WHAT YOU SHOULD DO:
Retype the whole listing verbatim and keep the pictures out of it.

┏━━

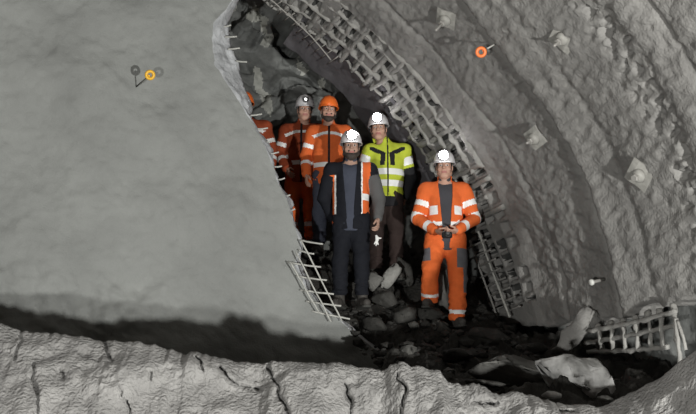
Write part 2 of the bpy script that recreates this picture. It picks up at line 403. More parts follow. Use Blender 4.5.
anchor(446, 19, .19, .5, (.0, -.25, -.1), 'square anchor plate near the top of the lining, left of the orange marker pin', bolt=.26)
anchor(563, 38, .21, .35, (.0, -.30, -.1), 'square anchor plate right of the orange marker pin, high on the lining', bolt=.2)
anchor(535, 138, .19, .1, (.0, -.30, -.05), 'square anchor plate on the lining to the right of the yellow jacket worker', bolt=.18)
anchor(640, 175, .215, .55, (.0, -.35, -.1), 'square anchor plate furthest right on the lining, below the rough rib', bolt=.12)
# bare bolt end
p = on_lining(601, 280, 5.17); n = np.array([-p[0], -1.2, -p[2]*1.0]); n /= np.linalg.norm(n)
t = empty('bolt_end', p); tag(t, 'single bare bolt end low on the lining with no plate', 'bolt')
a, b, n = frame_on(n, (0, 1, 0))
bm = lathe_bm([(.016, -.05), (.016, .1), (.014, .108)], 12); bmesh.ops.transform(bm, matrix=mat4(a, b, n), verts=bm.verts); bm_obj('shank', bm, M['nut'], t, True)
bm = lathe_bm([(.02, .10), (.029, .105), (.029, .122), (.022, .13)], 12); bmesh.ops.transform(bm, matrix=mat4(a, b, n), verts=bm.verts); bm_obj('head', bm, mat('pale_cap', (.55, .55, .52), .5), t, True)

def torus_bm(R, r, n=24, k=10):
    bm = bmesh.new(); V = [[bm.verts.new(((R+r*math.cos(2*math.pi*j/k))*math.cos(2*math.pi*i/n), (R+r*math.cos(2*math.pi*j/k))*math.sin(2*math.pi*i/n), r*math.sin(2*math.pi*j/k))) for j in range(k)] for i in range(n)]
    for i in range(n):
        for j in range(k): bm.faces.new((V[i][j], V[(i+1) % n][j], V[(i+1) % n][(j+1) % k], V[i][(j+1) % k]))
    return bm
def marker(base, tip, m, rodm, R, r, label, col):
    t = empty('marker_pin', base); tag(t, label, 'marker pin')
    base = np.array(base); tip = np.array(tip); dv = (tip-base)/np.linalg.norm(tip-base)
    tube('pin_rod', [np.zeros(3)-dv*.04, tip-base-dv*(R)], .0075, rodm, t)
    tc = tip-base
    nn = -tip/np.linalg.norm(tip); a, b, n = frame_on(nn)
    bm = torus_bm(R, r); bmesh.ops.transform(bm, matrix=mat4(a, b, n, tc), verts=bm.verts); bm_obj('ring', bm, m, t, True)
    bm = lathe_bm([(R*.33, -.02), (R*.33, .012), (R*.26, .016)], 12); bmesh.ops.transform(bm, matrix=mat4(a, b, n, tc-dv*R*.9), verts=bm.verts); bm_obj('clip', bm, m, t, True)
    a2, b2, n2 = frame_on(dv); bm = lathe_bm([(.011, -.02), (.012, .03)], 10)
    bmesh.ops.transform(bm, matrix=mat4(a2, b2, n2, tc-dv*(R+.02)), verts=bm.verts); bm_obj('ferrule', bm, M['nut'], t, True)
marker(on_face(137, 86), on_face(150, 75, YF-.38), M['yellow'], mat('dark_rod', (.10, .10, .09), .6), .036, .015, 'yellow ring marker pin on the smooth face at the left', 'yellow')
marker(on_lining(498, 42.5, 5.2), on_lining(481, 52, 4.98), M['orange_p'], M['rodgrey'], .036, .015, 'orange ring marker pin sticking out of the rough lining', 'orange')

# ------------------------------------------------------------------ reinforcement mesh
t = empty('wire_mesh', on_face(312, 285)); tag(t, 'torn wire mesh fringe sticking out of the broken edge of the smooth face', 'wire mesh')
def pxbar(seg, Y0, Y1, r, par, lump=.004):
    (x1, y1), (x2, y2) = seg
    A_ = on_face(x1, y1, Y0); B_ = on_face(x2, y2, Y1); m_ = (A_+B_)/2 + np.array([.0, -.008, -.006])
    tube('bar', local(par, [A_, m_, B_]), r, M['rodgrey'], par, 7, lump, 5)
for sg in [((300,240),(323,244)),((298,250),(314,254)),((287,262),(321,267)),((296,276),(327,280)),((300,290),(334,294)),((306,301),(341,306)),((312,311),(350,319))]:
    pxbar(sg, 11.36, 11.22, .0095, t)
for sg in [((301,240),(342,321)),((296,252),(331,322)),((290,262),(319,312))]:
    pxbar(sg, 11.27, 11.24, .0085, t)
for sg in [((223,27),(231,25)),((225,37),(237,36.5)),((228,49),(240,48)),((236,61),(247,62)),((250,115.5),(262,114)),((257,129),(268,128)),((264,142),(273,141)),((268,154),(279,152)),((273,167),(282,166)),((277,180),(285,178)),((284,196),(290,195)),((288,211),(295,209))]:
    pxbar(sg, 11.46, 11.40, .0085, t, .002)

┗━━

TASK ANSWER:
Write part 2 of the bpy script that recreates this picture. It picks up at line 403. More parts follow. Use Blender 4.5.
anchor(446, 19, .19, .5, (.0, -.25, -.1), 'square anchor plate near the top of the lining, left of the orange marker pin', bolt=.26)
anchor(563, 38, .21, .35, (.0, -.30, -.1), 'square anchor plate right of the orange marker pin, high on the lining', bolt=.2)
anchor(535, 138, .19, .1, (.0, -.30, -.05), 'square anchor plate on the lining to the right of the yellow jacket worker', bolt=.18)
anchor(640, 175, .215, .55, (.0, -.35, -.1), 'square anchor plate furthest right on the lining, below the rough rib', bolt=.12)
# bare bolt end
p = on_lining(601, 280, 5.17); n = np.array([-p[0], -1.2, -p[2]*1.0]); n /= np.linalg.norm(n)
t = empty('bolt_end', p); tag(t, 'single bare bolt end low on the lining with no plate', 'bolt')
a, b, n = frame_on(n, (0, 1, 0))
bm = lathe_bm([(.016, -.05), (.016, .1), (.014, .108)], 12); bmesh.ops.transform(bm, matrix=mat4(a, b, n), verts=bm.verts); bm_obj('shank', bm, M['nut'], t, True)
bm = lathe_bm([(.02, .10), (.029, .105), (.029, .122), (.022, .13)], 12); bmesh.ops.transform(bm, matrix=mat4(a, b, n), verts=bm.verts); bm_obj('head', bm, mat('pale_cap', (.55, .55, .52), .5), t, True)

def torus_bm(R, r, n=24, k=10):
    bm = bmesh.new(); V = [[bm.verts.new(((R+r*math.cos(2*math.pi*j/k))*math.cos(2*math.pi*i/n), (R+r*math.cos(2*math.pi*j/k))*math.sin(2*math.pi*i/n), r*math.sin(2*math.pi*j/k))) for j in range(k)] for i in range(n)]
    for i in range(n):
        for j in range(k): bm.faces.new((V[i][j], V[(i+1) % n][j], V[(i+1) % n][(j+1) % k], V[i][(j+1) % k]))
    return bm
def marker(base, tip, m, rodm, R, r, label, col):
    t = empty('marker_pin', base); tag(t, label, 'marker pin')
    base = np.array(base); tip = np.array(tip); dv = (tip-base)/np.linalg.norm(tip-base)
    tube('pin_rod', [np.zeros(3)-dv*.04, tip-base-dv*(R)], .0075, rodm, t)
    tc = tip-base
    nn = -tip/np.linalg.norm(tip); a, b, n = frame_on(nn)
    bm = torus_bm(R, r); bmesh.ops.transform(bm, matrix=mat4(a, b, n, tc), verts=bm.verts); bm_obj('ring', bm, m, t, True)
    bm = lathe_bm([(R*.33, -.02), (R*.33, .012), (R*.26, .016)], 12); bmesh.ops.transform(bm, matrix=mat4(a, b, n, tc-dv*R*.9), verts=bm.verts); bm_obj('clip', bm, m, t, True)
    a2, b2, n2 = frame_on(dv); bm = lathe_bm([(.011, -.02), (.012, .03)], 10)
    bmesh.ops.transform(bm, matrix=mat4(a2, b2, n2, tc-dv*(R+.02)), verts=bm.verts); bm_obj('ferrule', bm, M['nut'], t, True)
marker(on_face(137, 86), on_face(150, 75, YF-.38), M['yellow'], mat('dark_rod', (.10, .10, .09), .6), .036, .015, 'yellow ring marker pin on the smooth face at the left', 'yellow')
marker(on_lining(498, 42.5, 5.2), on_lining(481, 52, 4.98), M['orange_p'], M['rodgrey'], .036, .015, 'orange ring marker pin sticking out of the rough lining', 'orange')

# ------------------------------------------------------------------ reinforcement mesh
t = empty('wire_mesh', on_face(312, 285)); tag(t, 'torn wire mesh fringe sticking out of the broken edge of the smooth face', 'wire mesh')
def pxbar(seg, Y0, Y1, r, par, lump=.004):
    (x1, y1), (x2, y2) = seg
    A_ = on_face(x1, y1, Y0); B_ = on_face(x2, y2, Y1); m_ = (A_+B_)/2 + np.array([.0, -.008, -.006])
    tube('bar', local(par, [A_, m_, B_]), r, M['rodgrey'], par, 7, lump, 5)
for sg in [((300,240),(323,244)),((298,250),(314,254)),((287,262),(321,267)),((296,276),(327,280)),((300,290),(334,294)),((306,301),(341,306)),((312,311),(350,319))]:
    pxbar(sg, 11.36, 11.22, .0095, t)
for sg in [((301,240),(342,321)),((296,252),(331,322)),((290,262),(319,312))]:
    pxbar(sg, 11.27, 11.24, .0085, t)
for sg in [((223,27),(231,25)),((225,37),(237,36.5)),((228,49),(240,48)),((236,61),(247,62)),((250,115.5),(262,114)),((257,129),(268,128)),((264,142),(273,141)),((268,154),(279,152)),((273,167),(282,166)),((277,180),(285,178)),((284,196),(290,195)),((288,211),(295,209))]:
    pxbar(sg, 11.46, 11.40, .0085, t, .002)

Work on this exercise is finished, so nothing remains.